Napocor has to piggy-back on the National Government in order to tap the credit market since the state-owned power corporation is not credit worthy enough to attract credit at reasonable rates even with a government guarantee.
Buenaventura said rating agencies want to know what Napocors borrowing plans are and whether its medium term prospects include the expeditious privatization of its transmission lines.
"Napocors requirement is not a big amount but they wanted to know how much," Buenaventura said. "They also wanted to know the likelihood that the power bills now pending in Congress would be passed in the medium term."
These bills include the proposed legislation on the privatization of the National Transmission Co. which would require the transfer of its transmission franchise to a new owner or operator.
The provision allowing the transfer of the transmission franchise was not included in the Power Law.
The plan is to offer 60 percent of Transco to a local investor and offer 40 percent to a foreign group which will also act as the operator of the company.
Early on, several foreign companies have signified their interest in bidding for Transcos concession rights, including the National Grid of the United Kingdom, Kyushu Electric Corp. and Electric Power Development Co. of Japan. The list of prospective foreign investors also includes Electricité de France as well as other groups in Hong Kong, Thailand, Malaysia and New Zealand.
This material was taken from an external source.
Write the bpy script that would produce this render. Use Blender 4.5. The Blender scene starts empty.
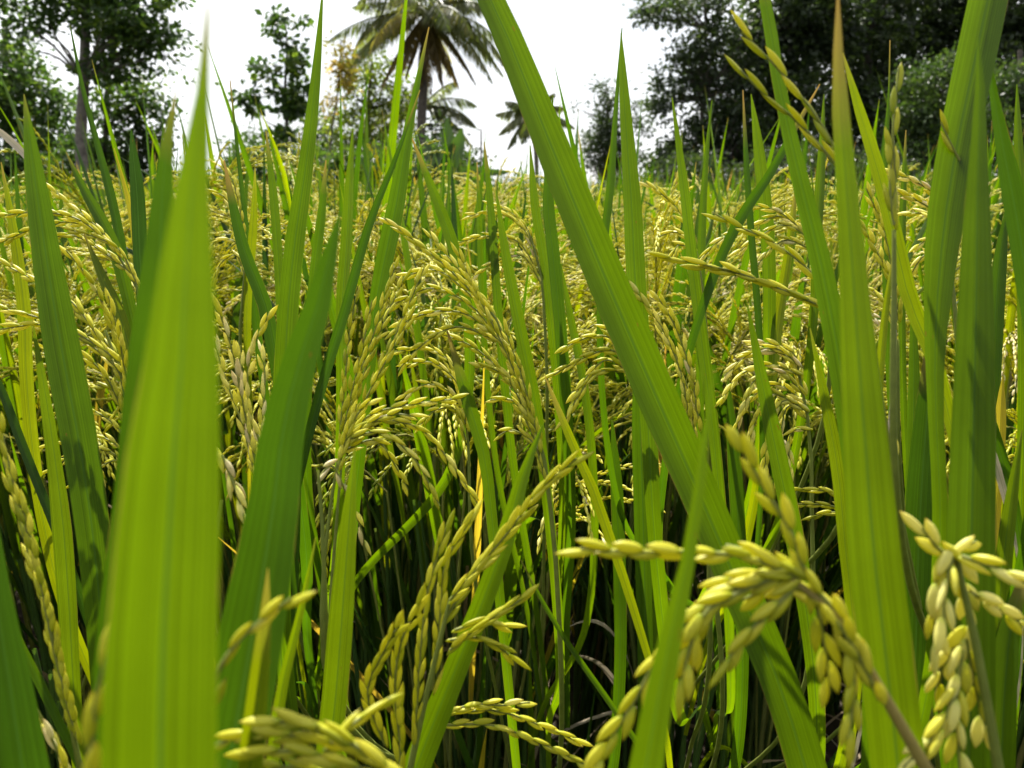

Napocor is expecting to get at least $2.4 billion from the privatization of its transmission lines.
For 2003, the Arroyo administration laid out a P182.766-billion foreign borrowing plan, up from the P155.729 billion scheduled for this year.
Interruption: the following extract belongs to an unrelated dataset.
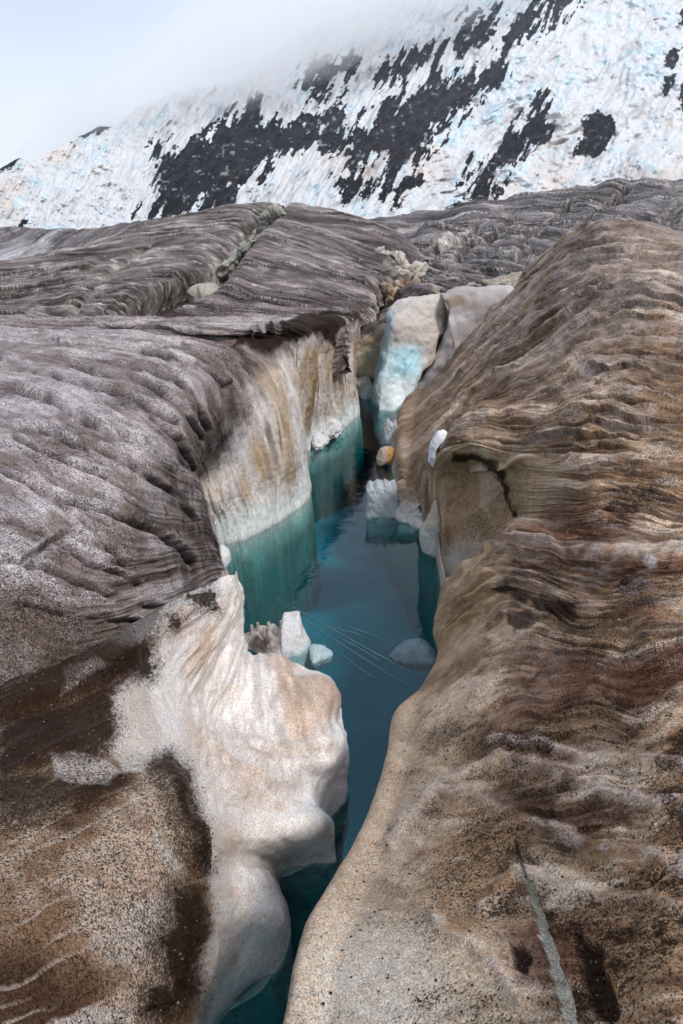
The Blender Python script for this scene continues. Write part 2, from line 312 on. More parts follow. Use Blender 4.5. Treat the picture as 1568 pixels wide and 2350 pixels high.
lip = sst(3.2, 5.0, V)*(1-sst(6.1, 6.9, V))*sst(.6, 1.6, U)*(1-sst(10.6, 12, U))
h = (.085*st+.034*st2)*(1-.8*wall)*(1+.35*lip)
fl = fb(su*1.9, V*.22, 4, 37, .6)                     # vertical flutes on the wall
h += wall*(.09*fl+.05*(1-np.abs(fb(U*3.1, V*.3, 2, 3))*2))*sst(9.3, 6.5, V)
lh, lc, lg = layers(su, V, 4.2, 61, .5, .8); lh2, lc2, lg2 = layers(su, V, 9.5, 65, .5, 1.3)
pin = (1-.85*wall)*(1-.92*lip*sst(10, 7, U))*(.5+.5*sst(-.25, .25, fb(U*.7, V*.7, 3, 67)))
h = h*(1-.72*lip*sst(9, 7, U))+(.055*lh+.022*lh2)*pin
h += .022*fb3(G, 3.1, 4, 7)+.010*fb3(G, 15, 3, 8)
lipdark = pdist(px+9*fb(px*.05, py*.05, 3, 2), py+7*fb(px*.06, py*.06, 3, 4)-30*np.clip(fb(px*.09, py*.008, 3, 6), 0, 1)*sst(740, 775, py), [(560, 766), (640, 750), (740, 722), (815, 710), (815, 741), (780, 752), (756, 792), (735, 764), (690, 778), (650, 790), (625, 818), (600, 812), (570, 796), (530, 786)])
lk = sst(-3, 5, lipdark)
gro = np.zeros_like(px); grl = np.zeros_like(px); jx = 10*fb(px*.02, py*.02, 4, 71, .6); 
for P_, w_ in (([(-60, 812), (0, 830), (130, 868), (290, 915), (400, 972)], 5), ([(300, 845), (400, 872), (450, 920), (476, 985)], 6), ([(-60, 880), (0, 893), (110, 922), (160, 955), (260, 1005), (330, 1030)], 5), ([(130, 1150), (240, 1185), (340, 1212), (400, 1248), (440, 1290)], 6), ([(230, 1035), (330, 1085), (400, 1135), (448, 1200)], 5),
    ([(160, 845), (330, 878), (420, 935), (462, 1005)], 5), ([(-60, 1275), (0, 1290), (110, 1310), (190, 1345), (300, 1385), (390, 1400)], 5), ([(-60, 1060), (0, 1090), (100, 1135), (180, 1190), (250, 1265), (290, 1300)], 5), ([(30, 1005), (120, 1052), (240, 1098)], 4), ([(0, 970), (90, 985), (200, 1040)], 4), ([(-20, 1180), (90, 1220), (200, 1290), (330, 1340)], 4),
    ([(200, 790), (340, 812), (450, 842), (520, 890)], 4), ([(60, 1390), (200, 1420), (320, 1425)], 5), ([(350, 960), (410, 1010), (440, 1075)], 5), ([(150, 1225), (40, 1290)], 5), ([(60, 780), (250, 800), (380, 825)], 3)):
    d_ = seg_d(px+jx, py+jx, P_); gro = np.maximum(gro, np.exp(-(d_/w_)**2)); d2 = seg_d(px+jx, py+jx+w_*2.4, P_); grl = np.maximum(grl, np.exp(-(d2/(w_*1.5))**2))
gmod = sst(-.55, .1, fb(px*.014, py*.014, 3, 73)); gro = gro*gmod; grl = grl*gmod
h += -.11*gro+.05*grl
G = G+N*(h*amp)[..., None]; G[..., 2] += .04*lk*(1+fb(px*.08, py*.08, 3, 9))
n1 = fb3(G, 1.7, 4, 41); n2 = fb3(G, .5, 3, 43); n3 = fb3(G, 6, 3, 45)
c = solid(G, (.25, .20, .19))
c = mix(c, (.52, .465, .47), sst(-.1, .5, st+.5*n1+.5*n3))
c = mix(c, (.075, .052, .045), sst(.06, .5, -st-.12+.3*n1)*.85)
c = mix(c, (.58, .54, .55), np.clip(lc*.7+lc2*.45, 0, 1)*pin*sst(-.5, .3, n3)*.7); c = mix(c, (.04, .026, .021), np.clip(lg+.7*lg2, 0, 1)*pin*.85)
c = mix(c, (.040, .026, .021), gro*.85*(1-wall)); c = mix(c, (.58, .54, .56), grl*(1-gro)*.5*(1-wall)*sst(-.4, .2, n3))
dark = sst(.36, .66, st2*.5+.5*fb(su*1.3, V*.25, 3, 77)+.25*lip)*.8
c = mix(c, (.050, .032, .026), dark*(.35+.15*lip))
c = mix(c, (.52, .48, .50), sst(.05, .45, fb(px*.006, py*.018, 4, 69)+.4*n3)*.6*(1-lip))
# rolled-over brown bands near the lip
bandm = np.maximum.reduce([sst(0, 14, 12-seg_d(px, py, p)+9*n1) for p in ([(330, 850), (400, 890), (455, 930), (470, 975)], [(300, 950), (370, 1000), (420, 1060), (450, 1120)], [(130, 1150), (240, 1185), (340, 1210)], [(400, 1120), (450, 1190), (490, 1280)], [(420, 800), (500, 820), (560, 850)])])
c = mix(c, (.048, .028, .022), bandm*.62*(1-wall)*sst(-.5, .2, n3+n1))
c = mix(c, (.15, .11, .085), sst(1300, 1480, py+60*n2)*sst(500, 380, px)*.75)
wc = solid(G, (.62, .565, .52)); wc = mix(wc, (.36, .27, .20), sst(-.05, .5, fl+.4*n1)); wc = mix(wc, (.66, .64, .65), sst(.1, .6, -fl+.5*n2))
och = sst(.12, .6, fb(su*1.6, V*.35, 3, 55)+.35*n1)*sst(1180, 1050, py); wc = mix(wc, (.40, .27, .13), och*.36)
for e in ((600, 1060, 30, 75, -15), (560, 1120, 22, 60, 0), (705, 880, 12, 60, 8), (695, 850, 9, 70, 0), (760, 950, 40, 8, 0)):
    wc = mix(wc, (.38, .25, .09), sst(0, .9, ell(px, py, *e)+.5*n1)*.6)
water_w = sst(.75, .15, G[..., 2]+.18*n1+.1*fl); wc = mix(wc, (.68, .74, .75), water_w)
wc = mix(wc, (.56, .58, .56), sst(.10, -.02, G[..., 2])); wc = mix(wc, (.27, .27, .26), sst(-.1, -.8, G[..., 2]+.35*n1+.2*fl)); wc = mix(wc, (.26, .27, .25), sst(0, .45, fb(su*2.2, V*.5, 3, 57)+.3*n1)*sst(0, -.5, G[..., 2])*.7)
c = mix(c, (0, 0, 0), 0*wall)*(1-wall[..., None])+wc*wall[..., None]
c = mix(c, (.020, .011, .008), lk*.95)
c = mix(c, (.05, .035, .028), sst(8.2, 9, U)*sst(.2, .6, fb(su*5, V*.6, 3, 91))*sst(7.6, 6.4, V)*.8*wall)
sp = .60+.25*n3-.32*wall-.5*water_w+.22*sst(0, .5, -n1)+.42*lip*sst(900, 1150, py)*sst(-.4, .3, n3)
sp = np.where(G[..., 2] < .2, .02, sp)
G, c, sp, fw = extend(G, c, sp, ((su+.05*n3)*6.5, V*2.2, (.42*(1-wall)+.30*wall)*(1-.75*lip*sst(9, 7, U))), -1, 9)
lb = grid_mesh('glacier_left_bank', G, rgba(c, sp), M_near, flow=fw)
tag(lb, 'grey purple striped ice bank rolling over into a pale fluted wall above the water', kind='structure')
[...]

The planned borrowing will include P118.450 billion worth of bonds that will be issued next year as well as P38.308 billion worth of project loans and P26.008 billion worth of program loans.
The Arroyo administrations foreign borrowing target for 2003 is based on its proposed budget which is projected to create a yawning P142-billion deficit that will have to be funded through borrowings from domestic and foreign sources.
On the other hand, the administrations program loans will include borrowings to finance various programs for power restructuring, grains development, education development, non-bank financial reforms, social expenditure, air quality, public sector reforms and export competitiveness.
Despite the increase in the 2003 budget, however, heavy borrowing is not expected to do much to support the countrys growth prospects which have been revised downwards beginning 2003.
The Arroyo administration revised its macroeconomic assumptions for 2003, estimating the interest rates on the benchmark Treasury bills to average eight percent, while inflation rate is estimated at four percent and the foreign exchange rate at P51.50 to the dollar.
The revised targets effectively lowered the economic growth projections for 2003. The growth in the real gross domestic product (GDP) has been scaled down to 5 percent from the original 5.5 to 6 percent estimate.